Toward the end of the Sunday service, the Minister asked, "How many of you have
forgiven your enemies?"

80% held up their hands.

The Minister then repeated his question. All responded this time, except one
man, an avid fisherman named Walter Barnes, who attended church only when the
weather was too bad to fish.

"Mr. Barnes, it's obviously not a good morning for boating. It's good to see
you here today. Are you not willing to forgive your enemies?"

"I don't have any," he replied gruffly.

"Mr. Barnes, that is very unusual. How old are you?"

"Ninety-eight," he replied. The congregation stood up and clapped their hands.

"Oh, Mr.

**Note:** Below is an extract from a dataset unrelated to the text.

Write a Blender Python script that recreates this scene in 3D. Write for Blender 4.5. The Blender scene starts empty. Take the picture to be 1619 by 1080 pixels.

Barnes, would you please come down in front and tell us all how a
person can live ninety-eight years and not have an enemy in the world?"

The old boater tottered down the aisle, stopped in front of the pulpit, turned
around, faced the congregation, and said simply, "I outlived all the sons of
bitches."

That's what I'm a gonna do.

"Red meat is not bad for you
Fuzzy green meat is bad for you."


??Golfer or Boater??


Say what?


I'll make it easy on you...

"The Minister then repeated his question. All responded this time,
except one man, an avid FISHERMAN..."

then...

"The old GOLFER tottered down the aisle, stopped in front of the
pulpit"

Harry is kicking your ass, but he has more experience...


You missed it. Go back and read the sentence again (in *this* post), and you'll
see why I said, "Say what?"

But, as you're comparing me to Harry, it may have gone over your head.